The 2019 Hong Kong protests erupted over the Hong Kong extradition bill that proposed to allow the transfer of fugitives from Hong Kong to jurisdictions that lack an extradition deal with Hong Kong, such as mainland China. The bill was subsequently withdrawn by former Hong Kong Chief Executive Carrie Lam on September 4, 2019 after a series of mass protests broke out.

On December 8, Hong Kong’s Court of Appeal granted seven activists, including Jimmy Lai, a certificate to appeal against their conviction of participating in an unauthorized assembly. The unauthorized assembly occurred in the broader context of the 2019 protests.
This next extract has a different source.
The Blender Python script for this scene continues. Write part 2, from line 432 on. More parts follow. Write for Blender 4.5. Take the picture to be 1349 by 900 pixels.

On 29 November, Hong Kong’s District Court sentenced a Hong Kong woman, Lee Yan-yan, to five and a half years in prison over rioting, perverting the course of justice and wounding with intent in a “vigilante” incident on September 21, 2019. The “vigilante” incident involved pro-democracy supporters gathering to condemn police inefficiency in responding to the 2019 Yuen Long mob attack. The 2019 Yuen Long mob attack also occurred in the broader context of the 2019 protests.